1)      Please give me your background and tell us what you do for a living.

I started working on the web in 1997 while in college and transitioned to SEO in 2002 as our webdev clients started needing those services. In 2004 I founded SEOmoz.org as a hobby blog, which then turned into a consulting business. In 2007, we launched a self-service SaaS product called "PRO membership" that has fueled the company’s growth ever since. Today, I’m the CEO of a profitable, venture-backed startup with 20 employees and a large International audience. My job is to inspire SEOmoz’s culture, drive strategy, evangelize our products and build the executive team.
 
2)      Do you think Venture Capitalists care about the search marketing efforts of a company they would consider funding? (…taking the typical VC scenario, not yours…)

Many do, some don’t. For example, Benchmark Capital in Silicon Valley looks very closely at the SEO ability of their portfolio companies, and even invests to help train up the marketing staff of those firms. Union Square Ventures in New York has a full-time SEO employed to help analyze potential opportunities and assist existing investments.
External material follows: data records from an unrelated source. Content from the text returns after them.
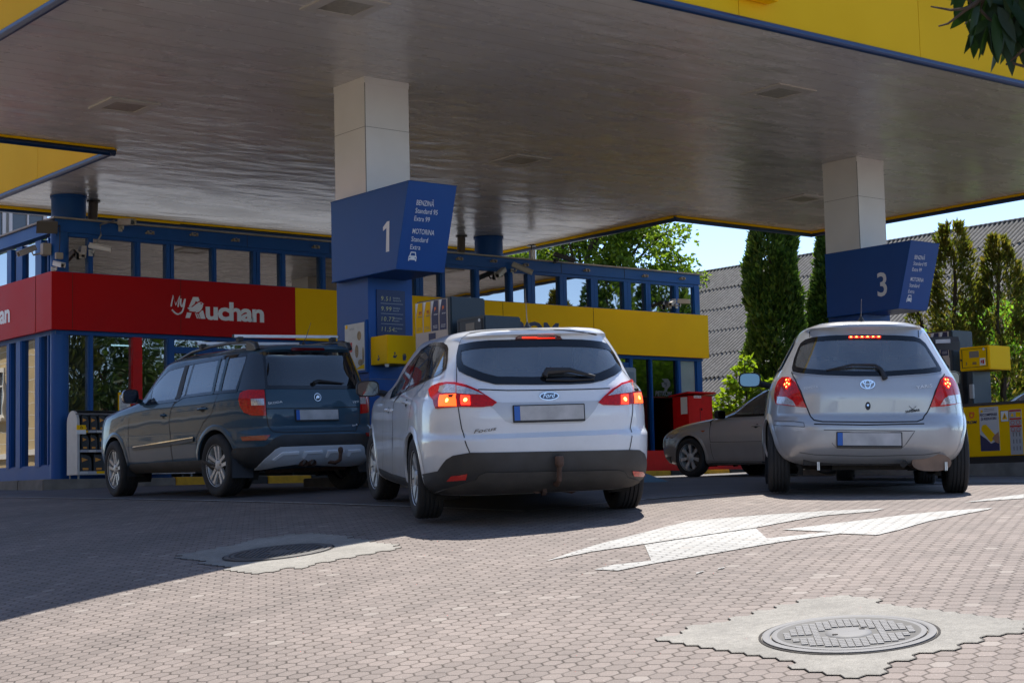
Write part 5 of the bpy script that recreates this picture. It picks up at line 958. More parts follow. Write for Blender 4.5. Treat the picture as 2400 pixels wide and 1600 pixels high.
# ---------------------------------------------------------------- cars
def paint(name, col, metal=0, rough=.25, coat=1.0, dust=.25, spec=.3, dcol=(.16, .13, .11)):
    m = bpy.data.materials.new(name); m.use_nodes = True; MATS[name] = m; n, l = nodes(m); b = n['Principled BSDF']
    tc = n.new('ShaderNodeTexCoord'); pos = tc.outputs['Object']
    a = noisen(n, l, pos, 3.5, 5); f = noisen(n, l, pos, 45, 3); s = n.new('ShaderNodeSeparateXYZ'); l.new(pos, s.inputs[0])
    low = maprange(n, l, s.outputs[2], .95, .25, 0, 1)
    d = fmath(n, l, 'MULTIPLY', fmath(n, l, 'MULTIPLY', low, maprange(n, l, a, .3, .7, .25, 1)), dust); d = fmath(n, l, 'ADD', d, fmath(n, l, 'MULTIPLY', maprange(n, l, f, .5, .8, 0, 1), dust*.18), clamp=True)
    l.new(mixc(n, l, d, col, dcol), b.inputs['Base Color']); b.inputs['Metallic'].default_value = metal
    l.new(fmath(n, l, 'MULTIPLY_ADD', d, .5, rough), b.inputs['Roughness']); b.inputs['Specular IOR Level'].default_value = spec; b.inputs['Coat Weight'].default_value = coat; l.new(fmath(n, l, 'MULTIPLY_ADD', d, .5, .03), b.inputs['Coat Roughness'])
    nb = noisen(n, l, pos, 2.2, 1); bp = n.new('ShaderNodeBump'); bp.inputs['Strength'].default_value = .35; bp.inputs['Distance'].default_value = .012
    l.new(nb, bp.inputs['Height']); l.new(bp.outputs[0], b.inputs['Coat Normal'])
    return m
WCAR = paint('car_paint_white', (.72, .75, .79), 0, .3, .8, .30, dcol=(.30, .27, .24))
SCAR = paint('car_paint_silver', (.42, .435, .455), .35, .30, .8, .22)
YCAR = paint('car_paint_slate', (.034, .074, .112), .0, .45, .6, .10, spec=.08, dcol=(.06, .055, .05))
MCAR = paint('car_paint_taupe', (.44, .415, .395), .15, .3, .8, .25)
DCAR = paint('car_paint_black', (.02, .023, .028), .3, .25, 1, .15)
TRIM = mat('bumper_plastic', (.035, .036, .038), .5, var=.25, vscale=6, bump=.15, bscale=300)
TRIMD = mat('bumper_plastic_dirty', (.062, .057, .052), .7, var=.3, vscale=5, bump=.2, bscale=150)
FRIT = mat('glass_frit_black', (.006, .007, .009), .08, spec=.6)
GAP = mat('panel_gap', (.012, .012, .013), .7)
CGL = glassmat('car_glass', (.60, .68, .70), .22, 1.55, .01, film=.10)
CGD = glassmat('car_glass_privacy', (.08, .15, .18), .07, 1.55, .01, film=.012)
LRED = mat('lamp_red', (.52, .002, .002), .2, spec=.2, coat=.5, var=.25, vscale=40)
LDRED = mat('lamp_dark_red', (.10, .006, .008), .15, coat=1)
LCLR = mat('lamp_clear', (.50, .47, .48), .12, metal=.4, coat=1, var=.3, vscale=60)
LLIT = mat('lamp_lit_orange', (1, .085, .010), .3, emit=1.2)
LLR = mat('lamp_lit_red', (1, .03, .01), .3, emit=1.3)
LHOT = mat('lamp_hot_spot', (1, .45, .08), .3, emit=3.5)
LET = mat('lettering_silver', (.72, .74, .76), .3)
CHR = mat('chrome', (.75, .75, .76), .12, metal=1)
PLT = mat('plate_white', (.40, .39, .39), .35, var=.22, vscale=7); PBL = mat('plate_blue', (.01, .10, .42), .4)
ALLOY = mat('alloy_wheel', (.50, .49, .47), .35, metal=.15, var=.15, vscale=20); HUBC = mat('hubcap_silver', (.52, .53, .54), .35, metal=.4, var=.12, vscale=20)
WELL = mat('wheel_well', (.015, .014, .013), .95); UND = mat('underbody', (.030, .027, .024), .85, var=.4, vscale=7, bump=.4, bscale=40)
BRK = mat('brake_disc', (.10, .09, .085), .5, metal=.5); SEAT = mat('seat_cloth', (.035, .036, .04), .9); CABIN = mat('cabin_dark', (.022, .022, .024), .8)
def clipz(S, p): return (p[0], p[1], min(max(p[2], S.z0+.005), S.z1-.004))
def chartpoly(S, P, step=.05, close=True):
    o = []; n = len(P)
    for i in range(n if close else n-1):
        a = Vector(clipz(S, P[i])); b = Vector(clipz(S, P[(i+1) % n])); k = max(1, int((b-a).length/step))
        for j in range(k): o.append(S.chart(tuple(a.lerp(b, j/k))))
    if not close: o.append(S.chart(clipz(S, P[-1])))
    return o
def patch_mb(mb, S, P, off=.004, thick=.012, cell=.045, mirror=False):
    C = chartpoly(S, P, cell)
    if mirror: C = [(-u, v) for u, v in reversed(C)]
    bm = bmesh.new(); f = bm.faces.new([bm.verts.new((u, v, 0)) for u, v in C])
    for ax in (0, 1):
        lo = min(c[ax] for c in C); hi = max(c[ax] for c in C); v = math.ceil((lo+.003)/cell)*cell
        while v < hi-.003:
            co = [0, 0, 0]; co[ax] = v; no = [0, 0, 0]; no[ax] = 1
            bmesh.ops.bisect_plane(bm, geom=bm.verts[:]+bm.edges[:]+bm.faces[:], plane_co=co, plane_no=no, dist=1e-6); v += cell
    bmesh.ops.triangulate(bm, faces=[f for f in bm.faces if len(f.verts) > 4]); bm.verts.index_update()
    vs = [S.at(v.co.x, v.co.y, off) for v in bm.verts]; fs = []
    for f in bm.faces:
        q = [v.index for v in f.verts]; a, b, c = (Vector(vs[i]) for i in q[:3]); n = (b-a).cross(c-a); ctr = (a+b+c)/3
        if n.x*(ctr.x-S.xc)*.4+n.y*ctr.y+n.z*(ctr.z-.8)*.3 < 0: q.reverse()
        fs.append(tuple(q))
    bes = [(e.verts[0].index, e.verts[1].index, e.verts[0].co.copy(), e.verts[1].co.copy()) for e in bm.edges if len(e.link_faces) == 1]
    bm.free(); mb.add(vs, fs)
    if thick:
        for i, j, a, b in bes: mb.add([S.at(a.x, a.y, off), S.at(b.x, b.y, off), S.at(b.x, b.y, off-thick), S.at(a.x, a.y, off-thick)], [(0, 1, 2, 3)])
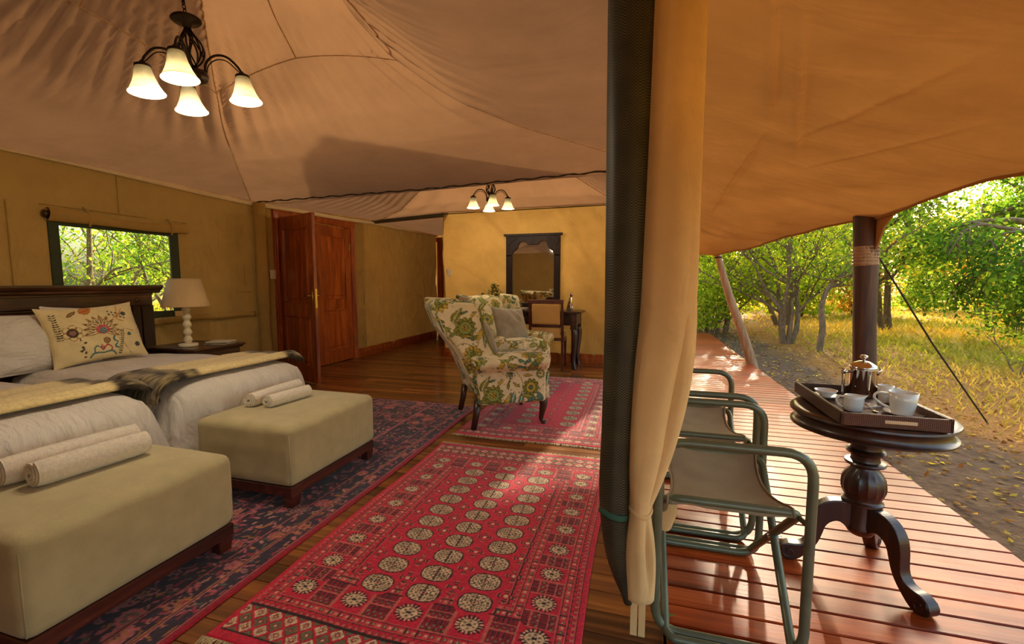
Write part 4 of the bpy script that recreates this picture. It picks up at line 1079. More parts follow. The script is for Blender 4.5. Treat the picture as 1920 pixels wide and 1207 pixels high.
# ------------------------------------------------------------------ bedside table, lamp, magazines
ns = thing('bedside_table', 'dark wooden bedside table under the white lamp', 'bedside table', (-3.87, 3.02, 0))
obj('top', join(box(-.30, .30, -.25, .25, .600, .620, .006), box(-.285, .285, -.235, .235, .585, .600, .004)), M['darkx'], ns, False)
obj('body', box(-.26, .265, -.215, .215, .08, .585, .004), M['darkx'], ns, False)
for za, zb in ((.40, .56), (.12, .37)):
    d_ = obj('drawer', box(.265, .280, -.19, .19, za, zb, .004), M['darkx'], ns, False)
    obj('knob', lathe([(.006, 0), (.006, .012), (.014, .018), (.014, .026), (0, .03)], 12), M['brass'], d_, loc=(.28, 0, (za+zb)/2), rot=(0, PI/2, 0))
for sx in (-1, 1):
    for sy in (-1, 1): obj('leg', box(sx*.235-.02, sx*.235+.02, sy*.19-.02, sy*.19+.02, 0, .08, .004), M['darkx'], ns, False)
lm = thing('table_lamp', 'white turned-wood table lamp with tan conical shade', 'lamp', (-3.83, 2.915, .620))
obj('base', lathe([(0, 0), (.072, 0), (.075, .006), (.075, .020), (.068, .026), (.03, .03), (0, .03)], 28), M['white'], lm)
prof = [(.022, .028)]
for k in range(5):
    z0 = .032+k*.067; prof += [(.022, z0), (.034, z0+.020), (.034, z0+.032), (.024, z0+.055), (.021, z0+.066)]
prof += [(.016, .375), (.016, .395), (0, .396)]
obj('column', lathe(prof, 20), M['white'], lm)
sh = obj('lamp_shade', lathe([(.178, .355), (.118, .592), (.115, .592), (.175, .355), (.178, .355)], 40, cap=False), M['shade'], lm)
for q_, z_ in ((.1165, .592), (.176, .356)): obj('rim', tube([(q_*math.cos(a), q_*math.sin(a), z_) for a in np.linspace(0, 2*PI, 40)], .004, 6), M['shade'], sh)
obj('shade_lining', lathe([(.174, .357), (.1135, .590)], 40, cap=False), M['white'], sh)
obj('bulb', lathe([(0, .52), (.02, .51), (.03, .48), (.022, .45), (.014, .42), (.014, .39)], 16), M['frost'], lm)
g = 'magazines on the bedside table'
for k, (x, yy, a, lab) in enumerate(((-3.72, 3.13, .25, 'thin dark magazine at the bottom of the bedside pile'), (-3.71, 3.125, .4, 'pale leaflet on top of the dark magazine beside the lamp'))):
    mg = thing('magazine', lab, 'magazine', (x, yy, .620+k*.014), a, g)
    obj('pages', box(-.10+.01*k, .10, -.075, .075, .001, .010, .001), M['paper'], mg, False); obj('cover', box(-.102+.01*k, .102, -.077, .077, .0095, .0125, .0005), M['green'] if k == 0 else M['paper'], mg, False)

# ------------------------------------------------------------------ console table, mirror, desk chair, small things on the console
ct = thing('console_table', 'dark carved console table below the tall mirror', 'console table', (-1.54, 6.17, 0))
obj('top', prism([(-.80, .765), (-.80, .772), (-.785, .779), (-.785, .79), (.785, .79), (.785, .779), (.80, .772), (.80, .765)], -.255, .245, 'y'), M['dark'], ct, False)
obj('apron', box(-.73, .73, -.215, .225, .60, .765, .004), M['dark'], ct, False)
for a, b in ((-.62, -.22), (-.20, .20), (.22, .62)):
    d_ = obj('drawer', join(box(a, b, -.228, -.214, .62, .75, .003), box(a+.025, b-.025, -.234, -.226, .643, .727, .003)), M['dark'], ct, False)
    obj('knob', lathe([(.006, 0), (.006, .012), (.015, .02), (.013, .03), (0, .033)], 12), M['brass'], d_, loc=((a+b)/2, -.232, .685), rot=(PI/2, 0, 0))
for sx in (-1, 1):
    for sy in (-1, 1):
        x, yy = sx*.69, sy*.20
        lg = obj('leg', join(box(x-.045, x+.045, yy-.045, yy+.045, .57, .765, .006), box(x-.05, x+.05, yy-.05, yy+.05, .55, .575, .006),
             tube(spline([(x, yy, .56), (x+sx*.012, yy+sy*.012, .47), (x+sx*.004, yy+sy*.004, .30), (x-sx*.006, yy-sy*.006, .14), (x+sx*.006, yy+sy*.006, .05), (x+sx*.014, yy+sy*.014, 0)], 20),
             np.interp(np.linspace(0, 1, 21), [0, .18, .5, .8, .92, 1], [.040, .046, .036, .026, .034, .036]), 10)), M['dark'], ct, True, auto=35)
        obj('inlay', box(x-.026, x+.026, yy+sy*.043, yy+sy*.050, .60, .74, .003), M['mahog'], lg, False)
mr_ = thing('wall_mirror', 'tall mirror in a dark carved frame leaning on the console table', 'mirror', (-1.53, 6.415, .792))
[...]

Ignition Partners (who invested in SEOmoz), has their EIR, Vanessa Fox, assist companies with SEO issues. Another local VC in Seattle, Madrona, makes similar efforts.
 
It’s probably not yet typical, but I think it’s an emerging trend for VCs to provide this type of service to their investments and, thus, to analyze SEO in investments they consider. The issue of whether many/most have the experience and knowledge to do this effectively is another matter.

3)      Has Twitter muted many of the conversations that use to take place elsewhere (e.g. blog comments, Sphinn)?

In my opinion, yes. I wrote about it here, but to put it succinctly, much of the sharing activity that once happened in blogs, forums, personal sites and resources pages has now shifted to Twitter and Facebook. These create unique link graphs separate from the one the search engines are accustomed to crawling, processing and using. Either the engines need to find a way to use this information, or a way to operate effectively without it (I’m leaning towards the former over the latter).